Прийшла любов до мене і сказала:
Тобі тюрьму чудову збудувала.

Прийшла безтурботність весела:
Тобі я наповнила усміхом келих.

Прийшла моя зрілість солідна і тиха:
Нащо тобі келих, нащо тобі лихо?

Пірнув я в задуму, у синю пітьму
І вибрав для себе….кохання тюрму.

В конце лета 1972 года судьба разбросала нас. Я поступила в институт и уехала в Москву. Валера вынужден был уехать в Николаев. В последний раз мы виделись в Кировограде в июле 1975 года, когда он подарил мне свой второй сборник стихов «Кроки»: «Олі — на спомин про минулі наші кроки на наївній і світлій і дуже короткій дорозі, щиро Валерій Гончаренко, 3.VII-1975 р. Кіровоград». В этом сборнике было напечатано выстраданное нами стихотворение «Ти не пробач, ти не пробач», написанное им в конце июня 1972 года перед моим отъездом в Москву. Тогда он назвал его «Єдиній», внизу стояло число 19/VI — 1972 р. и подпись — « в день мого суму».

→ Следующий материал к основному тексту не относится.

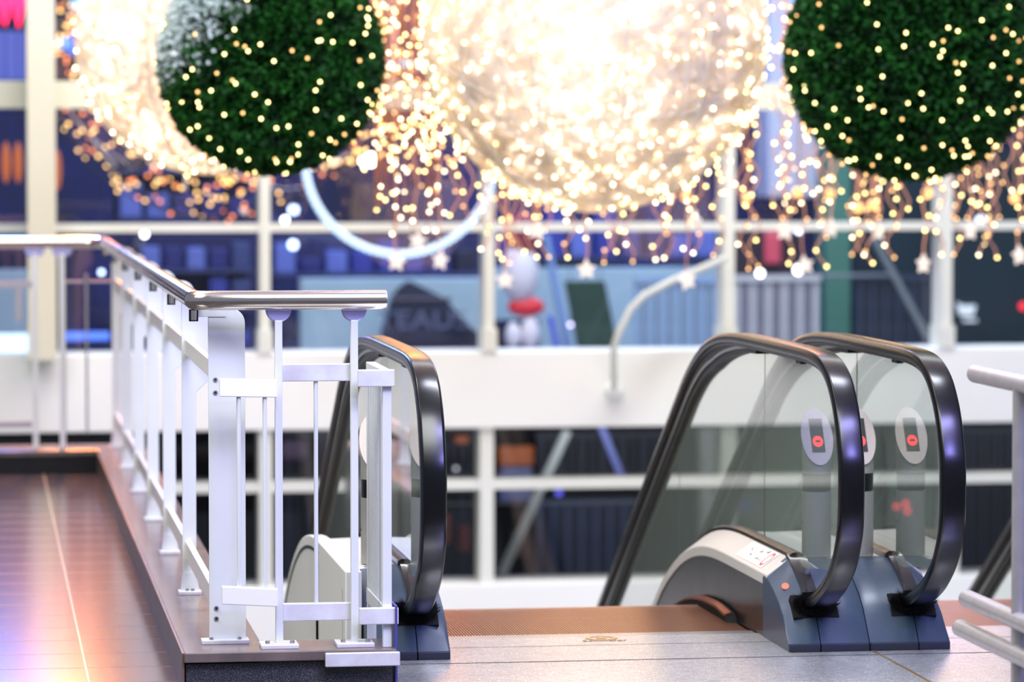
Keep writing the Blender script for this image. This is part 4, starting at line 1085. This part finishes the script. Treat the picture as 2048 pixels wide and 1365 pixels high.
# light column (tiered drum of strings)
def light_column():
    rg = random.Random(31)
    c = at(812, 300, 17.25)
    ztop = at(812, -120, 17.25).z; z1 = c.z; z2 = at(812, 498, 17.25).z
    root = thing('light_column', 'tall drum of brown wires and warm bulbs between the left green and white balls', 'light column', (c.x, c.y, z2))
    pts = []; R = 0.145
    for k in range(46):
        a = 2 * PI * k / 46
        x, y = c.x + R * math.cos(a), c.y + R * math.sin(a)
        lowz = z2 + rg.uniform(0, 0.35) if k % 2 else z1 + rg.uniform(-0.1, 0.1)
        path = [(x + rg.uniform(-.006, .006), y + rg.uniform(-.006, .006), ztop + (lowz - ztop) * i / 12) for i in range(13)]
        MB().tube(path, 0.0028, 5).build('wire_strand', mat('brown_wire', (150, 92, 50), 0.5), root)
        z = ztop
        while z > lowz:
            if rg.random() < (0.55 if z > z1 - 0.1 else 0.6): pts.append(Vector((x + rg.uniform(-.015, .015), y, z)))
            z -= rg.uniform(0.05, 0.11)
    # flared skirt at the foot of the dense part
    for k in range(60):
        a = rg.uniform(0, 2 * PI); q = rg.uniform(0, 1)
        pts.append(Vector((c.x + (R + q * 0.10) * math.cos(a), c.y + (R + q * .1) * math.sin(a), z1 + 0.12 - q * 0.22)))
    for z in (ztop, z1 + 0.05):
        MB().tube([(c.x + R * math.cos(t), c.y + R * math.sin(t), z) for t in [2 * PI * i / 40 for i in range(40)]], 0.006, 6, closed=True).build('hoop', M_darkchrome, root)
    place_bulbs(root, pts, [E_y, E_y, E_w, E_a], 0.0078)
    MB().tube([(c.x, c.y, ztop), (c.x, c.y, 6.0)], 0.006, 8).build('hanging_cable', M_black, root)
    for a in (0, 2.1, 4.2): MB().tube([(c.x + R * math.cos(a), c.y + R * math.sin(a), ztop), (c.x, c.y, ztop + 0.1)], 0.004, 6).build('spreader', M_black, root)
light_column()

# icicle strings
M_wire = mat('pinkish_wire', (205, 160, 140), 0.5)
M_star = emit('star_glow', (1.0, 0.86, 0.78), 1.05)
hb_z = 3.3
hanger = thing('hanger_bar', 'thin dark bar near the ceiling that carries the icicle light strings', 'bar', (at(1500, 0, 17.9).x, 17.9, hb_z))
xa, xb = at(735, 0, 17.0).x, at(2330, 0, 17.0).x
for yy in [17.56 + 0.1 * i for i in range(8)] + [18.34]:
    MB().tube([(xa, yy, hb_z), (xb, yy, hb_z)], 0.010, 8).build('long_bar', M_black, hanger)
for x in (xa + 0.2, (xa + xb) / 2, xb - 0.2):
    MB().tube([(x, 17.9, hb_z), (x, 17.9, 6.0)], 0.006, 8).build('hanging_cable', M_black, hanger)
    MB().tube([(x, 17.54, hb_z), (x, 18.36, hb_z)], 0.008, 8).build('cross_bar', M_black, hanger)
def star_mesh():
    mb = MB(); vs = []
    for y in (-0.008, 0.008):
        for k in range(10):
            a = PI / 2 + k * PI / 5; r = 0.052 if k % 2 == 0 else 0.026
            vs.append((r * math.cos(a), y, r * math.sin(a)))
    vs += [(0, -0.016, 0), (0, 0.016, 0)]
    fs = [(k, (k + 1) % 10, 10 + (k + 1) % 10, 10 + k) for k in range(10)]
    fs += [(k, (k + 1) % 10, 20) for k in range(10)] + [(10 + k, 10 + (k + 1) % 10, 21) for k in range(10)]
    return mb.add(vs, fs)
_s = star_mesh().build('star_pendant', M_star); STAR = _s.data; bpy.data.objects.remove(_s)
USED = [[] for i in range(8)]
ROWS = [17.56 + 0.1 * i for i in range(8)]
def string(px, py, Y, star, label, group, seed, wig=0.035, bulbs=True, dens=0.095):
    rg = random.Random(seed)
    cand = sorted(range(8), key=lambda q: (q - seed) % 8)
    Y = None
    for q in cand:
        x_ = at(px, py, ROWS[q]).x
        if all(abs(x_ - u) > 0.10 for u in USED[q]): Y = ROWS[q]; break
    if Y is None:
        q = max(range(8), key=lambda q: min(abs(at(px, py, ROWS[q]).x - u) for u in USED[q])); Y = ROWS[q]; x_ = at(px, py, Y).x
    USED[q].append(x_)
    e = at(px, py, Y)
    root = thing('icicle_string', label, 'string light', (e.x, Y, e.z), group)
    n = 46; pts = []
    ph = rg.uniform(0, 6)
    for i in range(n):
        t = i / (n - 1)
        z = hb_z + (e.z - hb_z) * t
        x = e.x + wig * 0.55 * (math.sin(ph + z * 26) - math.sin(ph + e.z * 26)) + rg.uniform(-0.003, 0.003)
        pts.append(Vector((x, Y + 0.015 * math.sin(ph * 2 + t * 11), z)))
    MB().tube(pts, 0.0044, 6).build('wire', M_wire, root, smooth=True)
    base = parent_world(root)
    z = e.z + 0.004; side = 1; first = True; zmax = at(px, -12, Y).z
    while z < zmax:
        t = (z - hb_z) / (e.z - hb_z)
        i = min(n - 2, max(0, int(t * (n - 1)))); f_ = t * (n - 1) - i
        p = pts[i].lerp(pts[i + 1], f_)
        off = 0 if first else side * rg.uniform(0.006, 0.024)
        if not (first and star):
            m = rg.choice([E_y, E_a, E_a, E_y, E_w])
            o = bpy.data.objects.new('bulb', bulb_mesh(m, 0.0074)); COL.objects.link(o); o.parent = root
            o.location = Vector((p.x + off, p.y - 0.008, z)) - base
        side = -side; first = False
        z += dens * rg.uniform(0.6, 1.4)
    if star:
        o = bpy.data.objects.new('star_pendant', STAR); COL.objects.link(o); o.parent = root
        o.location = Vector((0, -0.01, -0.04)); o.rotation_euler = (0, rg.uniform(-0.25, 0.25), rg.uniform(-0.8, 0.8))
        return
stars = sorted([(1009, 545), (1172, 523), (1374, 545), (1074, 445), (1388, 425), (1609, 515), (1846, 512), (2038, 495), (1569, 447), (1660, 441), (1755, 447), (1940, 445), (793, 508), (880, 505), (835, 466)])
for k, (x, y) in enumerate(stars):
    string(x, y, [17.6, 17.9, 18.2][k % 3] if y > 480 and x > 990 else 18.2, True, 'icicle light string ending in a star, %s star from the left' % ordn(k), 'icicle strings with stars', 100 + k, wig=0.015)
ends = sorted([(960, 500), (998, 508), (1018, 528), (1048, 505), (1075, 516), (1100, 516), (1135, 517), (1208, 527), (1234, 505), (1265, 525), (1309, 521), (1328, 518), (1384, 508), (1424, 512),
        (1498, 540), (1518, 534), (1575, 529), (1652, 535), (1702, 511), (1729, 512), (1745, 528), (1791, 517), (1881, 511), (1906, 511), (1954, 512), (1994, 517), (1965, 490)])
for k, (x, y) in enumerate(ends):
    string(x, y, [17.6, 17.9, 18.2][(k * 2) % 3], False, 'plain icicle light string hanging below the transom, %s from the left' % ordn(k), 'long plain icicle strings', 300 + k, wig=0.06)
rg = random.Random(77)
up = [(x, rg.uniform(380, 455)) for x in [900, 925, 945] + [970 + i * 52 + rg.uniform(-12, 12) for i in range(11)] + [1560 + i * 29 + rg.uniform(-9, 9) for i in range(18)]]
up.sort()
for k, (x, y) in enumerate(up):
    string(x, y, [18.2, 17.9][k % 2], False, 'short icicle light string ending above the transom, %s from the left' % ordn(k), 'short icicle strings', 500 + k, wig=0.05)
for k, (x, y) in enumerate(((1372, 393), (1493, 397), (1660, 388), (1716, 416), (1746, 410), (1855, 386), (2030, 397), (1595, 385))):
    c = at(x, y, 17.9)
    c = at(x, y, 18.34)
    r = thing('globe_bulb', '%s large amber globe bulb from the left among the icicle strings' % ordn(sorted([1372, 1493, 1660, 1716, 1746, 1855, 2030, 1595]).index(x)), 'bulb', c, 'large amber globe bulbs')
    MB().ball(c, 0.028, 16, 10).build('globe', emit('globe_amber', (1.0, 0.45, 0.14), 2.4), r, smooth=True)
    MB().tube([c + Vector((0, 0, 0.018)), (c.x, 18.34, hb_z)], 0.003, 6).build('wire', M_wire, r)

# light that the bulb clusters give to what is around them
point('strings_glow_middle', at(1200, 470, 16.8), 14, (1, 0.62, 0.32), 0.4)
point('strings_glow_right', at(1900, 440, 16.8), 14, (1, 0.62, 0.32), 0.4)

Ти не пробач, ти не пробач,
За плин життєвих неудач,
За недоречне сподівання,
За усмішку і за мовчання,
За спів гучний і тихий плач,
Ти не пробач, ти не пробач.

Не пробачай мені до згуби,
Затамувавши гордий гнів,
Що був страшним я однолюбом:
Лише тебе одну любив.

Не пробачай за ніжність хвильну,
За плин життєвих неудач,
За недоречність мою дивну,
Таку наївну та інтимну,
За спів гучний і тихий плач.
За все, за все… мені пробач.

Разве могла я в те июльские дни 1975 года предположить, что больше никогда не увижу его, ведь в 22 года жизнь кажется бесконечным будущим…

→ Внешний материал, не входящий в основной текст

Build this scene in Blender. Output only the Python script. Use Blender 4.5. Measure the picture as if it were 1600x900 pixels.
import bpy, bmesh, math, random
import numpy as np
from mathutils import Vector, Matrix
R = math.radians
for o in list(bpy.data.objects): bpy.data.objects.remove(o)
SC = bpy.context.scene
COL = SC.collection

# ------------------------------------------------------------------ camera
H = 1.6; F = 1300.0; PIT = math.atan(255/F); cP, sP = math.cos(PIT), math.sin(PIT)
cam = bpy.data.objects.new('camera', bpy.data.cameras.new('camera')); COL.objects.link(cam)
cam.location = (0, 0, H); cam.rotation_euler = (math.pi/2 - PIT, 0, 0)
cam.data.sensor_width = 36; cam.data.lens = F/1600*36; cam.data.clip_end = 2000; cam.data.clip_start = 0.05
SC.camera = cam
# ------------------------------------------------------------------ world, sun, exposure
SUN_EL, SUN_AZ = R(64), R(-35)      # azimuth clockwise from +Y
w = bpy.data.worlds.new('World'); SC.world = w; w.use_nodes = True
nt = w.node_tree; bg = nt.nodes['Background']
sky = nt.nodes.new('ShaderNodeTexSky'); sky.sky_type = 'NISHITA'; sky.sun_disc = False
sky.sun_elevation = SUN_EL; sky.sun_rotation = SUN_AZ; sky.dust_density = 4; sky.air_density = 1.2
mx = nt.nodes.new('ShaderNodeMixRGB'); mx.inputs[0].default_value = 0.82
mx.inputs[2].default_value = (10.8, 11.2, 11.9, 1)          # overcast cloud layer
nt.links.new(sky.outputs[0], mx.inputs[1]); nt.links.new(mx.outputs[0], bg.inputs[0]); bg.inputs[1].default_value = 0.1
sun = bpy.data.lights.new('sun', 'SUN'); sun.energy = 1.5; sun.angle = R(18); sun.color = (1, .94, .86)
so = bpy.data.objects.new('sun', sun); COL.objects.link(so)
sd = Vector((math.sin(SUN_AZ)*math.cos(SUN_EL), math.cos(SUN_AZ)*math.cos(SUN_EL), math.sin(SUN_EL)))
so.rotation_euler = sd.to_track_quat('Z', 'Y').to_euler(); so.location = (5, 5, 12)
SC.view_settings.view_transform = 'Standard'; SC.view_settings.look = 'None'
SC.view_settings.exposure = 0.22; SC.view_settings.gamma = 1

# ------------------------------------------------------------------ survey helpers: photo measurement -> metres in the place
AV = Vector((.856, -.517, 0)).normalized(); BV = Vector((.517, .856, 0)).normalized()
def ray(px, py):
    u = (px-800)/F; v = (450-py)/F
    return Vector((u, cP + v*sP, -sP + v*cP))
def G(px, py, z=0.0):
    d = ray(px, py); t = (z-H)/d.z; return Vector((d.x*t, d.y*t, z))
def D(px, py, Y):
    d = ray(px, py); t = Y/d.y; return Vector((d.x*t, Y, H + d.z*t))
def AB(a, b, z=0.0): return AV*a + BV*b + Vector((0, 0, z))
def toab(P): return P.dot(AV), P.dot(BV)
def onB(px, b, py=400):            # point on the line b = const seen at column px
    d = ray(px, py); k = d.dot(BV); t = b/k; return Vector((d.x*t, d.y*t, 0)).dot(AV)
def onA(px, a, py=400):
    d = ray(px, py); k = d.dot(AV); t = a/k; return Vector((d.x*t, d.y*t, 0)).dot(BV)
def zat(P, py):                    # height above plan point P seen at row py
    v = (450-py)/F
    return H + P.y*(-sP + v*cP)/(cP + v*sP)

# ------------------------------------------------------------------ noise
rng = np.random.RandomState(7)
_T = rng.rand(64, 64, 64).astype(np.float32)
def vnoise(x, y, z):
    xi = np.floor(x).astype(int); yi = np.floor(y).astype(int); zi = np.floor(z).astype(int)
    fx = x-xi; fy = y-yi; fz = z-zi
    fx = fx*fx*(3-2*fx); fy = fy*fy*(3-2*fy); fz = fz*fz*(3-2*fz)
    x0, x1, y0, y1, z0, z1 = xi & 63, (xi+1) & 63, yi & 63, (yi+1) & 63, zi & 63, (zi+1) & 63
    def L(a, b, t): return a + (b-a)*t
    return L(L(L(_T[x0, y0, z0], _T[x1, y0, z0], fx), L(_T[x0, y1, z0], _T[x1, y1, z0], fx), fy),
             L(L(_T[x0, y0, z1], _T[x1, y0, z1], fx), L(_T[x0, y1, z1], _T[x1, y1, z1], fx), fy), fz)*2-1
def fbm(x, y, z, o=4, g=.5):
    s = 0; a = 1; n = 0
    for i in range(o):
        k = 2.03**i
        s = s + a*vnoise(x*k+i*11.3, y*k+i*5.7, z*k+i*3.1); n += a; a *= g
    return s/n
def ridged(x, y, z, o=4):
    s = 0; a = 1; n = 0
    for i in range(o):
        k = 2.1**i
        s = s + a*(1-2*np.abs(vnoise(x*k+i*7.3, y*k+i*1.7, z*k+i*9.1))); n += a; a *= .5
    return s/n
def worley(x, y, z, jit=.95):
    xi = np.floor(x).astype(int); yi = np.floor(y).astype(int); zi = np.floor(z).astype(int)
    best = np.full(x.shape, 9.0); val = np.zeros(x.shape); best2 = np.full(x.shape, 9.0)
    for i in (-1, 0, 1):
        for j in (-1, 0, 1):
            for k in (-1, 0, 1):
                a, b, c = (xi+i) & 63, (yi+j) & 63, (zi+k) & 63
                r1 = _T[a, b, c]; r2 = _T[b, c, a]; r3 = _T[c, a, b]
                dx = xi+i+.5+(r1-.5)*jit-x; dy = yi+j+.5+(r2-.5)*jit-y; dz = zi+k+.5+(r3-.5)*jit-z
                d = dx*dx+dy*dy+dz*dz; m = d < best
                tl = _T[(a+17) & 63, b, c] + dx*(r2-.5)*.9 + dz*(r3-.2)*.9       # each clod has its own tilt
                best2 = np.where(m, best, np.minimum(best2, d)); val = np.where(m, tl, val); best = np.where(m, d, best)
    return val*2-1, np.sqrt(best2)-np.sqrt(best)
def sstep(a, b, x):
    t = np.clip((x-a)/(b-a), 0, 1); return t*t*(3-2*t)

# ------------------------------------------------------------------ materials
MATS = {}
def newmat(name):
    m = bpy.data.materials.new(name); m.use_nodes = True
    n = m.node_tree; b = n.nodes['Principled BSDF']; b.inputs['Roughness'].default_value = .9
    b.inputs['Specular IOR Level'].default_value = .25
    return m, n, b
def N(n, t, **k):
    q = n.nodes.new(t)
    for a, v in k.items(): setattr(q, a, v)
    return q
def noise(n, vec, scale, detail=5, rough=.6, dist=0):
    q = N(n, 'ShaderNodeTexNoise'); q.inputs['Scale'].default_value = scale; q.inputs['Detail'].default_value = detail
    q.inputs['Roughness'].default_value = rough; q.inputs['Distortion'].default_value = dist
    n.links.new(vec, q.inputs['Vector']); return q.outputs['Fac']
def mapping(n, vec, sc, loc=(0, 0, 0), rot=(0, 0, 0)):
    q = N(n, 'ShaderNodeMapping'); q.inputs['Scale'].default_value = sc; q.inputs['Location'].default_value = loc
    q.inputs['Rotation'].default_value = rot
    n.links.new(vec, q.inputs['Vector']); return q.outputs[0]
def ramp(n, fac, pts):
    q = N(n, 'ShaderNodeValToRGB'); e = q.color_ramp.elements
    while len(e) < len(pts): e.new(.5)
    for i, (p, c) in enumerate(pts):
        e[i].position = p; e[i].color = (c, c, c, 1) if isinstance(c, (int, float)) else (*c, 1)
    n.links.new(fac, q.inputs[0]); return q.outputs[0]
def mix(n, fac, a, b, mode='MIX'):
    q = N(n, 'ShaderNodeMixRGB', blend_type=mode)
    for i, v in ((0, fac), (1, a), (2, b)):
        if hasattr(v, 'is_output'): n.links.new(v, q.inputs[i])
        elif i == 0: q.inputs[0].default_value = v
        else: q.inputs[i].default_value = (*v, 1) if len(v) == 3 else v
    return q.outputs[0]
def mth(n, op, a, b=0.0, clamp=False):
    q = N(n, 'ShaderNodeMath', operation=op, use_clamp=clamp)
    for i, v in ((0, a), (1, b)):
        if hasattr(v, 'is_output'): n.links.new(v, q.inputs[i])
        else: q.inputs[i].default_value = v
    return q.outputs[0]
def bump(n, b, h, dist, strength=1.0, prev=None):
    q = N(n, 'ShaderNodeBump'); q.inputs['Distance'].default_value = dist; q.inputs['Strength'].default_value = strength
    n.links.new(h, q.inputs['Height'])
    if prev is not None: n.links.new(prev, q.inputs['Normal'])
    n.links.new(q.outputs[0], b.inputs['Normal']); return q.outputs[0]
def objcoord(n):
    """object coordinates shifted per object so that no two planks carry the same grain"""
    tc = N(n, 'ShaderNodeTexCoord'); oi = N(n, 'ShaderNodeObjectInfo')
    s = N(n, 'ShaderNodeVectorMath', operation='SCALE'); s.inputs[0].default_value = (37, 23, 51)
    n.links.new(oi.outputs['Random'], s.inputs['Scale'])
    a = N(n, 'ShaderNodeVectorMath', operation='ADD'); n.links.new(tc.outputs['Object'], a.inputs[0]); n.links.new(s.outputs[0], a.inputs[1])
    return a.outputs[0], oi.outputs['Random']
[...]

А сегодня, когда жизнь воспринимается мной, как молниеносно промелькнувшее прошлое, я вчитываюсь в его опубликованные произведения и хочу понять, чем он жил, как менялся, о чем мечтал, о чем грустил, во что верил. Во многих его стихах я нахожу мысли и строчки из стихотворений нашей юности, сохранившихся у меня в виде пожелтевших листов, когда-то написанных им от руки или напечатанных на его портативной машинке, я вижу, как он утрачивал наивные грезы нашей юности, как становился ироничнее и язвительнее, как всё больше страдал от будничности, безучастности, бездуховности и черствости окружающих, как переживал за будущее Украины.

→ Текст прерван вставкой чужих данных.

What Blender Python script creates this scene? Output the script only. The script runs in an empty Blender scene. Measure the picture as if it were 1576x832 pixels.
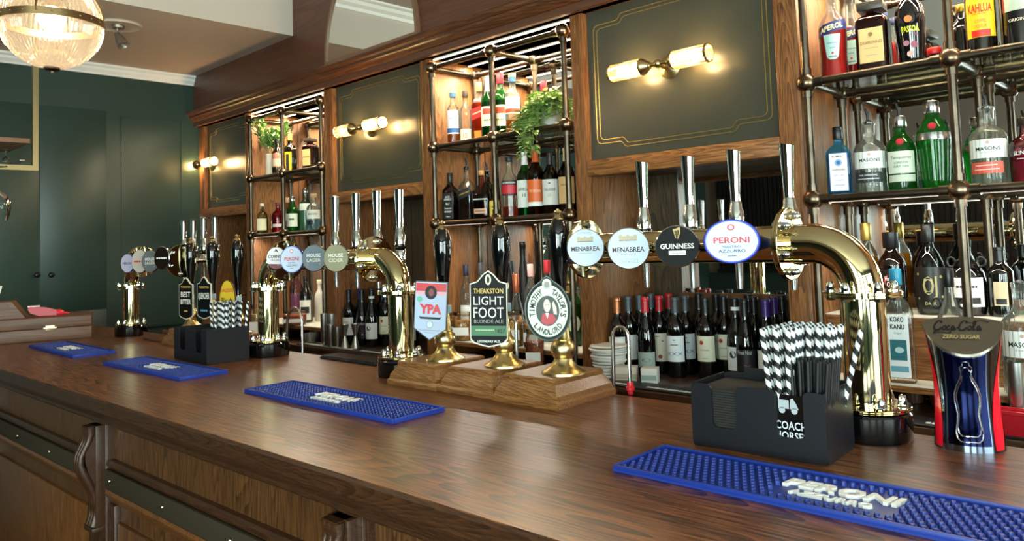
import bpy, bmesh, math, random
from math import sin, cos, pi, radians as RAD
from mathutils import Vector, Matrix
random.seed(7)
sc = bpy.context.scene
COL = sc.collection

# ---------------------------------------------------------------- camera
FPX, CY = 1169.87, 303.556
YAW, PITCH, ROLL = -0.76876142, 0.05876064, -0.03472182
CAM = Vector((0, 0, 1.52))
_f = Vector((sin(YAW)*cos(PITCH), cos(YAW)*cos(PITCH), sin(PITCH)))
_r = Vector((cos(YAW), -sin(YAW), 0)); _u = _r.cross(_f)
CR = _r*cos(ROLL) + _u*sin(ROLL); CU = -_r*sin(ROLL) + _u*cos(ROLL); CF = _f
cd = bpy.data.cameras.new('camera'); cam = bpy.data.objects.new('camera', cd); COL.objects.link(cam)
cd.sensor_width = 36; cd.lens = FPX*36/1576; cd.shift_y = (CY-416)/1576; cd.clip_start = .02
cam.matrix_world = Matrix(((CR.x, CU.x, -CF.x, 0), (CR.y, CU.y, -CF.y, 0), (CR.z, CU.z, -CF.z, CAM.z), (0, 0, 0, 1)))
sc.camera = cam
# where a measured sight line meets a plane of the room (depths come from the room's own planes)
def _ray(x, y): return CF + CR*((x-788)/FPX) - CU*((y-CY)/FPX)
def pz(x, y, z): d = _ray(x, y); return CAM + d*((z-CAM.z)/d.z)
def pY(x, y, Y): d = _ray(x, y); return CAM + d*(Y/d.y)
def XF(px, Y, z):
    k = (px-788)/FPX; n = CR - CF*k
    return -(Y*n.y + (z-1.52)*n.z)/n.x
def ZF(py, X, Y):
    m = (py-CY)/FPX; n = CU + CF*m
    return 1.52 - (X*n.x + Y*n.y)/n.z
def depth(p): return (Vector(p)-CAM).dot(CF)

# ---------------------------------------------------------------- light and exposure
sc.view_settings.view_transform = 'Standard'; sc.view_settings.look = 'None'
sc.view_settings.gamma = 1; sc.view_settings.use_curve_mapping = False
sc.view_settings.exposure = 0.38
w = bpy.data.worlds.new('world'); sc.world = w; w.use_nodes = True
w.node_tree.nodes['Background'].inputs[0].default_value = (.62, .80, .86, 1)
w.node_tree.nodes['Background'].inputs[1].default_value = 3.0
def area(name, loc, rot, sx, sy, power, color):
    l = bpy.data.lights.new(name, 'AREA'); l.shape = 'RECTANGLE'; l.size = sx; l.size_y = sy
    l.energy = power; l.color = color
    o = bpy.data.objects.new(name, l); COL.objects.link(o); o.location = loc; o.rotation_euler = rot; return o
WINS = [(-.3, 1.0), (1.7, 3.1)]      # windows in the street wall behind the camera
DAY = (.80, 1.0, .94)
for a, b in WINS:
    area('window_daylight', ((a+b)/2, -3.96, 1.75), (RAD(90), 0, 0), b-a, 1.9, 150, DAY)
area('side_window_daylight', (3.46, .2, 1.75), (RAD(90), 0, RAD(90)), 2.2, 1.9, 110, DAY)
area('side_window_daylight', (3.46, -2.5, 1.75), (RAD(90), 0, RAD(90)), 1.6, 1.9, 80, DAY)

# ---------------------------------------------------------------- materials
MATS = {}
def lin(h):
    h = h.lstrip('#'); v = [int(h[i:i+2], 16)/255 for i in (0, 2, 4)]
    return tuple((c/12.92 if c <= .04045 else ((c+.055)/1.055)**2.4) for c in v) + (1,)
def newmat(name):
    m = bpy.data.materials.new(name); m.use_nodes = True
    return m, m.node_tree, m.node_tree.nodes['Principled BSDF']
def P(color, rough=.5, metal=0, **kw):
    key = ('P', color, rough, metal, tuple(sorted(kw.items())))
    if key in MATS: return MATS[key]
    m, nt, b = newmat('surface')
    b.inputs['Base Color'].default_value = lin(color); b.inputs['Roughness'].default_value = rough
    b.inputs['Metallic'].default_value = metal
    for k, v in kw.items():
        k = {'coat': 'Coat Weight', 'trans': 'Transmission Weight', 'ior': 'IOR', 'emit': 'Emission Strength', 'spec': 'Specular IOR Level', 'alpha': 'Alpha', 'sub': 'Subsurface Weight'}[k]
        b.inputs[k].default_value = v
        if k == 'Emission Strength': b.inputs['Emission Color'].default_value = lin(color)
    MATS[key] = m; return m
def mottled(color, color2, rough, metal=0, scale=8, bump=.0, coat=0):
    key = ('M', color, color2, rough, metal, scale, bump)
    if key in MATS: return MATS[key]
    m, nt, b = newmat('mottled'); N = nt.nodes; L = nt.links
    tc = N.new('ShaderNodeTexCoord'); n = N.new('ShaderNodeTexNoise'); n.inputs['Scale'].default_value = scale
    n.inputs['Detail'].default_value = 5
    r = N.new('ShaderNodeValToRGB'); r.color_ramp.elements[0].color = lin(color); r.color_ramp.elements[1].color = lin(color2)
    r.color_ramp.elements[0].position = .35; r.color_ramp.elements[1].position = .65
    L.new(tc.outputs['Object'], n.inputs['Vector']); L.new(n.outputs['Fac'], r.inputs[0]); L.new(r.outputs[0], b.inputs['Base Color'])
    b.inputs['Roughness'].default_value = rough; b.inputs['Metallic'].default_value = metal; b.inputs['Coat Weight'].default_value = coat
    if bump:
        bp = N.new('ShaderNodeBump'); bp.inputs['Strength'].default_value = bump; bp.inputs['Distance'].default_value = .002
        L.new(n.outputs['Fac'], bp.inputs['Height']); L.new(bp.outputs[0], b.inputs['Normal'])
    MATS[key] = m; return m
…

Мне всегда хотелось ещё раз встретиться с ним. Но он ушел так рано и так неожиданно, что даже сейчас, спустя 12 лет, я не могу этого понять и, наверное, не пойму никогда. Мне кажется, что он по-прежнему живет в городе моего детства и юности, что он никогда не уходил из него и будет жить в нем вечно таким, каким я знала его: молодым, талантливым, беспечным, иногда застенчивым, иногда иронично-насмешливым, упрямым, с хорошим чувством юмора, лирически-нежным, с чуткой и ранимой душой, тянущейся к людям; щедро делящимся своим талантом, пытающимся дотянуться строкой до человеческой совести, преклоняющимся только перед красотой и литературными гениями, беззаветно влюбленным в Украину.

Ольга Хаменушко. г.Баку, Азербайджан.

P.S.: редакция «УЦ» выражает благодарность Василию Бондарю за помощь в опубликовании материала.

«Цей сон снiгiв — мiй тихий смуток»: 6 комментариев

  1. Оленька,огромное ВАМ спасибо!
    Спасибо Василь Василич,спасибо Редактор!
    Ой чувствую, ЭТИМ не ограничусь. Прийдётся открыть блог.

  2. Спасибо Василию Бондарю. Ну и автору, конечно. — за память.

  3. Спасибо большое за статью. К своему стыду никогда не слышала о Валерии Гончаренко. Может быть кто-нибудь знает, можно ли скачать в интернете сборники его стихов?

  4. Я сегодня в библиотеке взяла сборник стихов Гончаренко «На розі полудня».
    А началось все с этой публикации — раньше я тоже не слышала о нем. В воскресенье была у мамы, она меня тоже спрашивала, читала ли я эту статью, и где можно найти стихи Валерия. Так что она тоже под впечатлением!

  5. Дорогие мои земляки! Спасибо всем, кто откликнулся на мою статью! Постараюсь сделать всё возможное, чтобы издать «Избранное» В.Гончаренко — то, о чем он мечтал. Ведь его поэзия того стоит!